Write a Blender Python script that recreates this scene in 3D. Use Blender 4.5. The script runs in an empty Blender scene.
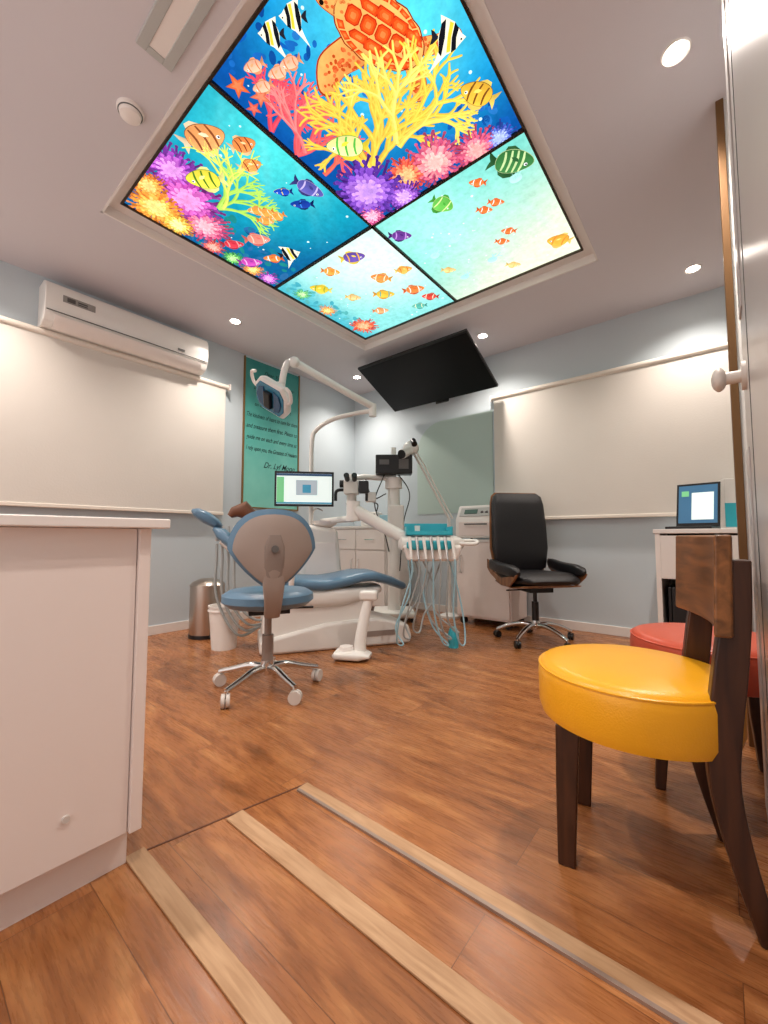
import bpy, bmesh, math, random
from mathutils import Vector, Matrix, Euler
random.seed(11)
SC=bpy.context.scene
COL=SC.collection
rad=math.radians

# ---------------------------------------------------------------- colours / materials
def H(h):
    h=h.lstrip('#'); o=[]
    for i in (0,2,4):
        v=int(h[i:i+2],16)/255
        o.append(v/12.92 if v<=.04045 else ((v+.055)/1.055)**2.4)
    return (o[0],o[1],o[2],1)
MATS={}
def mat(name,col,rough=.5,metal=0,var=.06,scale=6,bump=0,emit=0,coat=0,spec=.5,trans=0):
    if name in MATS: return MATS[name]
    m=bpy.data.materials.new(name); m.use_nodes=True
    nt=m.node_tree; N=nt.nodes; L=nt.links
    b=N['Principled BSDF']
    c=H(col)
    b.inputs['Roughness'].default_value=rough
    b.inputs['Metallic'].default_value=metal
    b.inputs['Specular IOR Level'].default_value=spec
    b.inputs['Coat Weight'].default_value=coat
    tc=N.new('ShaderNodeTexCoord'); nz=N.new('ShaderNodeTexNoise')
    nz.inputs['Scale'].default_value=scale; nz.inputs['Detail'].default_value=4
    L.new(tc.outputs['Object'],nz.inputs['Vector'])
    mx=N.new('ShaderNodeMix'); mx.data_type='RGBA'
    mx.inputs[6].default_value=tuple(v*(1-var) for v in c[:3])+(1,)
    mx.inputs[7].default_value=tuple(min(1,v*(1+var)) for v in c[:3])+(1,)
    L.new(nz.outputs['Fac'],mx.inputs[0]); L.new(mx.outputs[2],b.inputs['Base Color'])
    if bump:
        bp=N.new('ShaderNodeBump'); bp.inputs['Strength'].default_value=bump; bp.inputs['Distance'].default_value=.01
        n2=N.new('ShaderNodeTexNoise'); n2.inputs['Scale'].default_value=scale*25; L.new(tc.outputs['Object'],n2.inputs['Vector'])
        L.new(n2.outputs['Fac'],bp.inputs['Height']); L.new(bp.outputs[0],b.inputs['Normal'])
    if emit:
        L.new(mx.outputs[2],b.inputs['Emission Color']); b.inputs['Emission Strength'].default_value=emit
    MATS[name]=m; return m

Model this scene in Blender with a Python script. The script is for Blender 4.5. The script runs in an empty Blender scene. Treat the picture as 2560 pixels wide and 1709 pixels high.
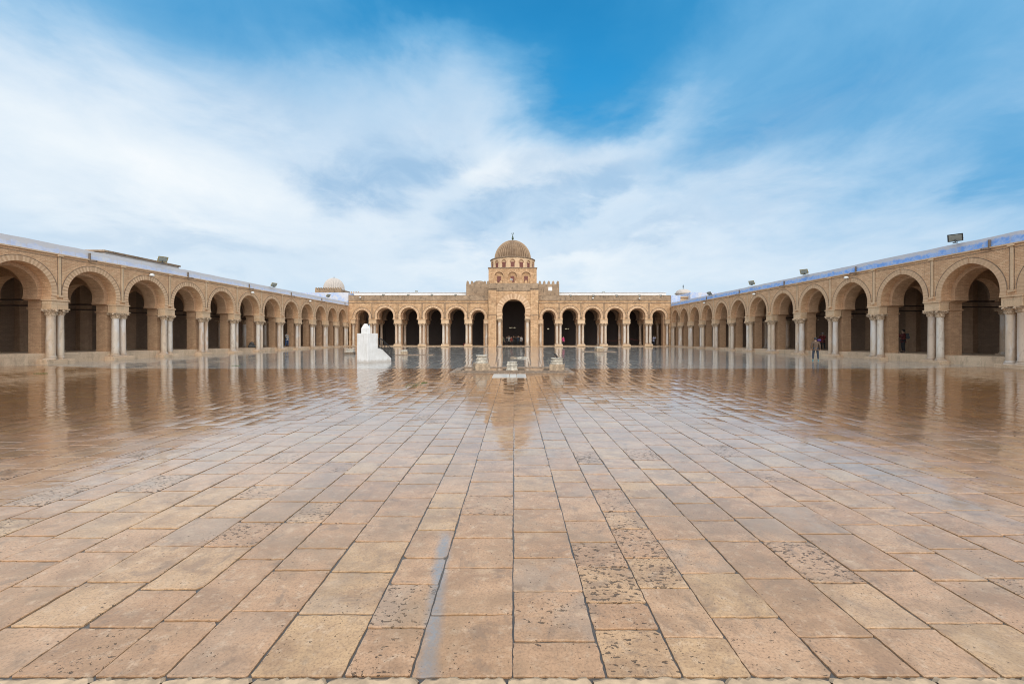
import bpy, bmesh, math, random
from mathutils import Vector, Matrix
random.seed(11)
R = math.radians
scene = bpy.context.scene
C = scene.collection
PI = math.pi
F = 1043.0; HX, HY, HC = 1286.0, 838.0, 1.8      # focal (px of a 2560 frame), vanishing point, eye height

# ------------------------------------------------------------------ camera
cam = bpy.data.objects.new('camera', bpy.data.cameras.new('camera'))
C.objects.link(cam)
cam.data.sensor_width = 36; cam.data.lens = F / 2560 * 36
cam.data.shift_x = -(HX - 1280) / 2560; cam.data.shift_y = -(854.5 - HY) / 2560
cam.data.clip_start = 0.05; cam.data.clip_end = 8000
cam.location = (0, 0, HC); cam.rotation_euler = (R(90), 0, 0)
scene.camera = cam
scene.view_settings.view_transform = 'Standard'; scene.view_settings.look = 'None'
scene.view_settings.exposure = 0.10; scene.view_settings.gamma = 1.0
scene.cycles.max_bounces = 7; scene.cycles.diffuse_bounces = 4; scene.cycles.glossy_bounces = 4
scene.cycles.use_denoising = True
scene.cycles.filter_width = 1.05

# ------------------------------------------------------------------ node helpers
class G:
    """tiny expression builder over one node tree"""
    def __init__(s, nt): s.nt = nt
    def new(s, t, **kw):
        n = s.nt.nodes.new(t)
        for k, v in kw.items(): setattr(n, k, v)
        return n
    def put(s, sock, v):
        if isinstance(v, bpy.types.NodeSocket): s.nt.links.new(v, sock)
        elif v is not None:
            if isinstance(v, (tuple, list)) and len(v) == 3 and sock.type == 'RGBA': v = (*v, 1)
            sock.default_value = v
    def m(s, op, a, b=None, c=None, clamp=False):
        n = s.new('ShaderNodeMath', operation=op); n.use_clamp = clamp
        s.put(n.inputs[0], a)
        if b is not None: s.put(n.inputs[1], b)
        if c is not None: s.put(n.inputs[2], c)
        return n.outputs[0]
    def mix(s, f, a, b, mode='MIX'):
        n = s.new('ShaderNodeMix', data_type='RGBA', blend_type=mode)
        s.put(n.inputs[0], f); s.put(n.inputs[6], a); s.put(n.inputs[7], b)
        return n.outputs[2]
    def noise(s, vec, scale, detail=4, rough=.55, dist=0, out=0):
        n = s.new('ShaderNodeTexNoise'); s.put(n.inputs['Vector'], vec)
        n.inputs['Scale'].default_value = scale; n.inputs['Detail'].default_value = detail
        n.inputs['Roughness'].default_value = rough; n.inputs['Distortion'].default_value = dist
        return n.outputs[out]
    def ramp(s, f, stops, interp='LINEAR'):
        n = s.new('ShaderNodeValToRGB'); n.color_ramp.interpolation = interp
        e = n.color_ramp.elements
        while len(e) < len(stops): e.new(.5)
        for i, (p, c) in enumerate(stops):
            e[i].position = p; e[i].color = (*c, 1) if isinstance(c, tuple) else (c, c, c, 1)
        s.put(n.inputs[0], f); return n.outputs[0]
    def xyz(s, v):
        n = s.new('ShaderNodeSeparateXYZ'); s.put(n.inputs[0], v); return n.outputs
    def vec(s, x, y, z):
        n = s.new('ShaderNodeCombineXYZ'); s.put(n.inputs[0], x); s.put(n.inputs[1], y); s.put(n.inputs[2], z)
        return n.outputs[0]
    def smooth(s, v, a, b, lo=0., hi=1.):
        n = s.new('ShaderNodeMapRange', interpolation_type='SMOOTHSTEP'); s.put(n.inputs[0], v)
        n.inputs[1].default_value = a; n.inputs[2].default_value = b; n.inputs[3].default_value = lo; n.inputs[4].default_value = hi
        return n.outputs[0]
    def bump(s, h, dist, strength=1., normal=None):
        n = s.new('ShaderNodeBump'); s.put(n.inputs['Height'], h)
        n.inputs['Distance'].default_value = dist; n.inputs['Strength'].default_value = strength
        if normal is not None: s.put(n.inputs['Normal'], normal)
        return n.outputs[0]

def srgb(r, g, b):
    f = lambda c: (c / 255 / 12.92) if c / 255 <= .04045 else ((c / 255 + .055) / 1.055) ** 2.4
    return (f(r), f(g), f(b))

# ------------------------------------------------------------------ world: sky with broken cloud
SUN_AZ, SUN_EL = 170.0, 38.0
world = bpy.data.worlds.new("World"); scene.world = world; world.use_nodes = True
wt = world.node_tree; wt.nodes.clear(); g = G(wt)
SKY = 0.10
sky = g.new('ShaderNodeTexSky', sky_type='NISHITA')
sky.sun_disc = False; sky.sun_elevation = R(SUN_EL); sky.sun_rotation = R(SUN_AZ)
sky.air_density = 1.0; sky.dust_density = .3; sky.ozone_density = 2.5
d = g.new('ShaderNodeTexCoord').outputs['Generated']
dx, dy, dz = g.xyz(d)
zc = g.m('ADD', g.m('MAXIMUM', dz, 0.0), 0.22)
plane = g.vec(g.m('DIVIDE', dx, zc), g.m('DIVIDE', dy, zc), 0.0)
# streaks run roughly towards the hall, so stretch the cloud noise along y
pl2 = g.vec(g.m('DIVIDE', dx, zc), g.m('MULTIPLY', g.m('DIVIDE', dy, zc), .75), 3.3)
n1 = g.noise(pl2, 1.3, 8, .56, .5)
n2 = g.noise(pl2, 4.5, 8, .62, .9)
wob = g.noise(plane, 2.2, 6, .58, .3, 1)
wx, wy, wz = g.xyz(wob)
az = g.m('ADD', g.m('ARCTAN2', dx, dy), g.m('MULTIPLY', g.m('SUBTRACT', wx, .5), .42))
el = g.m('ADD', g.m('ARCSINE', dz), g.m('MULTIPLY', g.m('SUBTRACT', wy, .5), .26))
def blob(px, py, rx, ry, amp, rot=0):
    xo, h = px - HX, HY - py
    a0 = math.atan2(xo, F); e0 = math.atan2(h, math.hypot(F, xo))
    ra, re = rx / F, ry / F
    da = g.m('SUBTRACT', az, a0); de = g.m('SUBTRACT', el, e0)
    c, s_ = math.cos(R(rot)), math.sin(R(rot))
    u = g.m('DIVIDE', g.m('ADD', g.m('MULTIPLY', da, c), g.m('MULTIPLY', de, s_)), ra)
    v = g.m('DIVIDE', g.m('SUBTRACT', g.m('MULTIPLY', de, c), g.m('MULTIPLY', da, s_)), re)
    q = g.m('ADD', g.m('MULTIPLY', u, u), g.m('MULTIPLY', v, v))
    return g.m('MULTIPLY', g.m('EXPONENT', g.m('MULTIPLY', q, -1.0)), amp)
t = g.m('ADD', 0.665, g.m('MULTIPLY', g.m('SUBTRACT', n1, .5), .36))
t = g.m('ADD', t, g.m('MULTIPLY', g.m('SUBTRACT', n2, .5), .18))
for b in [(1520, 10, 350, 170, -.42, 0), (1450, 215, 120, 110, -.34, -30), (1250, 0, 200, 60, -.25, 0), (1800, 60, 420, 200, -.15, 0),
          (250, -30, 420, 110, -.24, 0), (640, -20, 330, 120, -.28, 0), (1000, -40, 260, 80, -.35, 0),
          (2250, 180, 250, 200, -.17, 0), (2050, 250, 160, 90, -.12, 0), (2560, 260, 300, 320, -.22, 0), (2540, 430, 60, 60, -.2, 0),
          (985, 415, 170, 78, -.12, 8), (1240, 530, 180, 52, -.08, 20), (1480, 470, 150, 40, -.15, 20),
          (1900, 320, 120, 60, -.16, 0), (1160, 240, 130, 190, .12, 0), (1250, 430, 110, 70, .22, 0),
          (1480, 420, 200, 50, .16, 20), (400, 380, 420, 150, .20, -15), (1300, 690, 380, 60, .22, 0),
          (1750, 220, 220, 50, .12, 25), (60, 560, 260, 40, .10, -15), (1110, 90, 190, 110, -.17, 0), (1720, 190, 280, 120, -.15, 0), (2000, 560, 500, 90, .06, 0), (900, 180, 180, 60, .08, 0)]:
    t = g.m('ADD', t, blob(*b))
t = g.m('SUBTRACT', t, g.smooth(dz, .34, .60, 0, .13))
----
§ **TASK STATEMENT**:
Reproduce exactly, and only, the lines from the one containing "Model this scene" through the one containing "scene.cycles.filter_width = 1.05", including both; leave out any pictures.

§ **SOLUTION TO THE PROBLEM**:
Model this scene in Blender with a Python script. The script is for Blender 4.5. The script runs in an empty Blender scene. Treat the picture as 2560 pixels wide and 1709 pixels high.
import bpy, bmesh, math, random
from mathutils import Vector, Matrix
random.seed(11)
R = math.radians
scene = bpy.context.scene
C = scene.collection
PI = math.pi
F = 1043.0; HX, HY, HC = 1286.0, 838.0, 1.8      # focal (px of a 2560 frame), vanishing point, eye height

# ------------------------------------------------------------------ camera
cam = bpy.data.objects.new('camera', bpy.data.cameras.new('camera'))
C.objects.link(cam)
cam.data.sensor_width = 36; cam.data.lens = F / 2560 * 36
cam.data.shift_x = -(HX - 1280) / 2560; cam.data.shift_y = -(854.5 - HY) / 2560
cam.data.clip_start = 0.05; cam.data.clip_end = 8000
cam.location = (0, 0, HC); cam.rotation_euler = (R(90), 0, 0)
scene.camera = cam
scene.view_settings.view_transform = 'Standard'; scene.view_settings.look = 'None'
scene.view_settings.exposure = 0.10; scene.view_settings.gamma = 1.0
scene.cycles.max_bounces = 7; scene.cycles.diffuse_bounces = 4; scene.cycles.glossy_bounces = 4
scene.cycles.use_denoising = True
scene.cycles.filter_width = 1.05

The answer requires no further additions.